Stability enhancement by joint phase measurements in a single cold atomic fountain

TL;DR

This paper introduces a joint interrogation method in a single cold atomic fountain that reduces dead time, enhances stability, and improves measurement speed by interrogating multiple atom clouds simultaneously.

Contribution

It presents a novel joint operation technique for cold atom interferometers that surpasses current stability limits caused by dead times.

Findings

Achieved simultaneous interrogation of up to five atom clouds.

Demonstrated reduction in measurement dead time.

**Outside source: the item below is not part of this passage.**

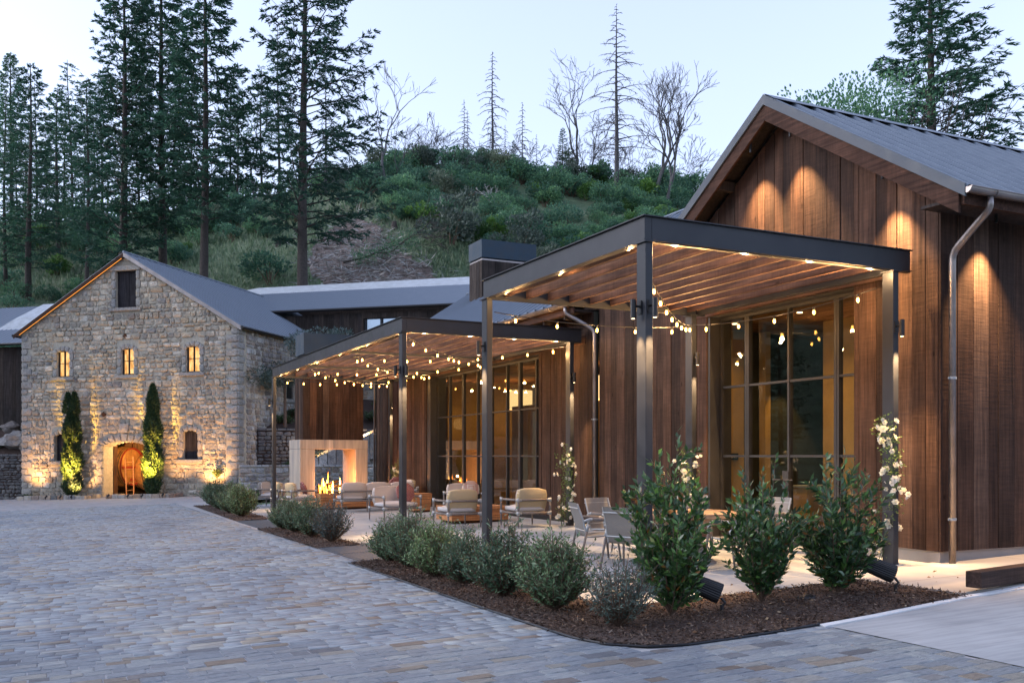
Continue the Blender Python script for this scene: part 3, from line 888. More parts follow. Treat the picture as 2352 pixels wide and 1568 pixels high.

Enhanced stability limits in cold atom sensors.

Abstract

We propose a method of joint interrogation in a single atom interferometer which overcomes the dead time between consecutive measurements in standard cold atomic fountains. The joint operation enables for a faster averaging of the Dick effect associated with the local oscillator noise in clocks and with vibration noise in cold atom inertial sensors. Such an operation allows achieving the lowest stability limit due to atom shot noise. We demonstrate a multiple joint operation in which up to five clouds of atoms are interrogated simultaneously in a single setup. The essential feature of multiple joint operation, demonstrated here for a micro-wave Ramsey interrogation, can be generalized to go beyond the current stability limit associated with dead times in present-day cold atom interferometer inertial sensors.